夫婦愛を育む 161
虹は半分しか見えていない

ナビゲーター:橘 幸世

 車を走らせていると、ラジオからNHKの『子ども科学電話相談』が流れてきました。
 「虹は本当は丸いけど、半分しか見えない。残りの半分はどこにあるんですか?」という小学1年生の男の子の質問に答えているところでした。

 理系の知識に乏しい私は、「へー、そうなんだ~!」と驚きます(後で主人に話すと、常識だよ、とあきれられましたが)。
 下の部分は地球に隠れていて、私たちが平地に立っている時は上半分しか見えないけれども、飛行機からとか高いビルの上からなら下の部分も見えますよ、と解説者が答えていました。

 新しい知識に、何とも言えない新鮮な感動を覚えました。
 もう一つ、虹がよく見えるのは太陽の位置が低い時、すなわち朝と夕と話していました(考えたことはありませんでしたが、言われてみれば…ですね)。

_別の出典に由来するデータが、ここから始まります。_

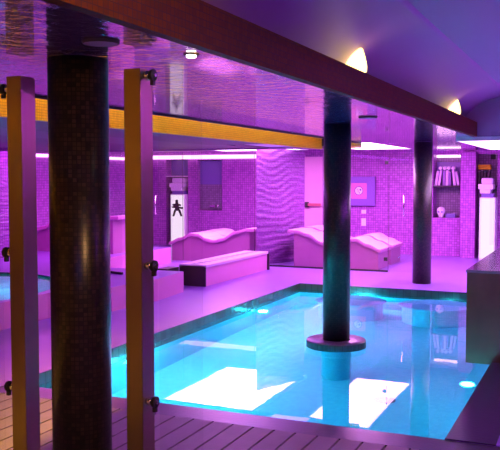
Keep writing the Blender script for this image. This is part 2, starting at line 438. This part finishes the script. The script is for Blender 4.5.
pane(-4.4,3.10,-2.70,3.10,.0,2.06,'clear glass pane clamped to the left steel post', edge=False)
GY = 13.36
pane(-5.78,GY,-3.32,GY,.0,2.10,'wide clear glass panel in front of the right loungers', base=True, hinges=((2.42,1.86),(2.42,.22)))
pane(-3.30,GY,-2.62,GY,.01,2.10,'glass door with bar handle behind the far black column', name='glass_door', handle=(.25,.95,1.3))
pane(-7.10,GY,-5.80,GY,.0,2.10,'clear glass panel in front of the left loungers', base=True)
pane(-7.95,GY,-7.28,GY,.01,2.08,'glass door with bar handle in front of the left water cooler', name='glass_door', handle=(.1,.9,1.25))
pane(-5.95,9.2,-6.9,9.5,.29,2.045,'glass screen standing on the end of the whirlpool platform', base=True, edge=False)
pane(ax(490,9.9),9.9,ax(490,9.9)+1.6,9.9,.80,2.15,'glass screen standing on the brown block by the pool', hinges=((.03,1.05),), edge=False)

# ------------------------------------------------------------ slatted bench
t = thing('slatted_bench','low pink-fronted bench with pale slatted top in front of the left loungers','bench',(-5.53,10.45,0))
f = MB(); f.box((-.22,.02,0),(.2,2.38,.285)); o = f.build('body', M_bench, t)
f = MB(); f.box((-.23,0,0),(.21,.02,.30)); o = f.build('end_panel', M_dark, t); o['label'] = 'dark end panel'
f = MB(); f.box((-.23,2.38,0),(.235,2.42,.32)); o = f.build('end_panel', M_dark, t)
f = MB(); f.use(M_dark)
[f.box((-.06,.05+k*.199,.30),(.06,.14+k*.199,.3215)) for k in range(12)]
f.use(M_slat); f.box((-.23,0,.285),(-.17,2.38,.32)); f.box((.17,0,.285),(.225,2.38,.32))
y = 0.
while y < 2.34: f.box((-.17,y,.300),(.17,y+.192,.32)); y += .199
f.build('slatted_top', M_slat, t)
# low dark box filling the gap beside the platform
f = MB(); f.box((-.18,0,0),(.0,.35,.28)); tag(f.build('gap_box', M_dark, loc=(-5.75,10.07,0)), 'dark box in the gap between the bench and the whirlpool platform', 'box')

# ------------------------------------------------------------ wavy loungers
def profile(u):                                 # u = 0 head .. 1 foot: height of the lying surface
    k = [(0,.66),(.1,.655),(.22,.60),(.38,.46),(.47,.42),(.56,.45),(.66,.53),(.74,.54),(.86,.45),(1,.36)]
    for (a,x0),(b,x1) in zip(k,k[1:]):
        if u <= b:
            q = (u-a)/(b-a); q = q*q*(3-2*q); return x0+(x1-x0)*q
    return k[-1][1]
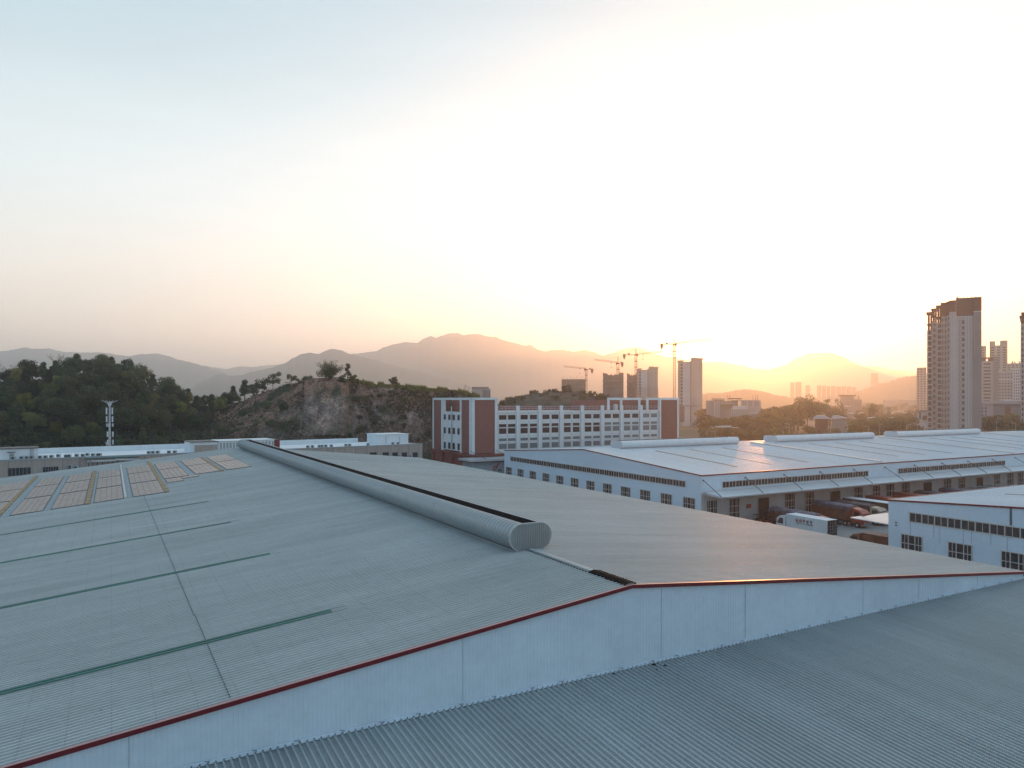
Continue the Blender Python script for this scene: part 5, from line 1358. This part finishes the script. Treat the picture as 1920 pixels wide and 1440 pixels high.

 大半の人が、虹を見るとうれしくなったり祝福を感じたりすると思います。
 朝ならば、「あ、今日は何かいいことありそう」と一日の始まりに励ましてくれているように受け止めるでしょうし、夕方に見れば、「一日お疲れさま。頑張ったね」と慰労してくれているように感じるかもしれません。
 朝と夕に見せてくださるとは(科学的には光の角度の問題ですが)、神様の粋な計らいではありませんか。

 旧約聖書では、虹は人間に対する神からの「契約のしるし」です。
 ノアの箱舟で知られる大洪水の後、神がノアとその子孫、全ての生き物に対して立てた永遠の契約として、地を滅ぼす洪水を二度と起こさないという約束の証しとして、虹がかけられたとあります(創世記 第9章)。

 この約束の背後にあるのは、神様の愛。希望・平和・祝福の象徴ともされる虹は、砂漠以外のほとんど全ての陸地とほとんど全ての海で見られるそうです。神様の愛が全世界に及んでいるんですね。

 中学の国語教科書に載った吉野弘さんの『虹の足』という詩では、こんな光景が描かれています。

 山路を登るバスの中で現れた虹に感動し、目を投じると虹の先が眼下の村に届いています。でもそこに住む人は虹に気付いていません。その位置では見えないのです。太陽を背にした位置にいる人にしか虹は見えません。

 作者はこの現象を、“他人には見えて本人には見えない幸福の中で、格別驚きもせずに生きている”様子に例えています。
 太陽を背に、すなわち神様と同じ目線に立たなければ、恩恵は見えないのかもしれません。

 その上、見えたとしても半分しか見えていない…!
 どんなに神様の愛に感動していても、半分しか感じ取れていないのだ、分かっていないのだ、と思わされました。

 つらい中にあっても、大きな大きな愛で覆われている、まあるい虹の中にすっぽり入っていることを想像できたならいいかもしれません。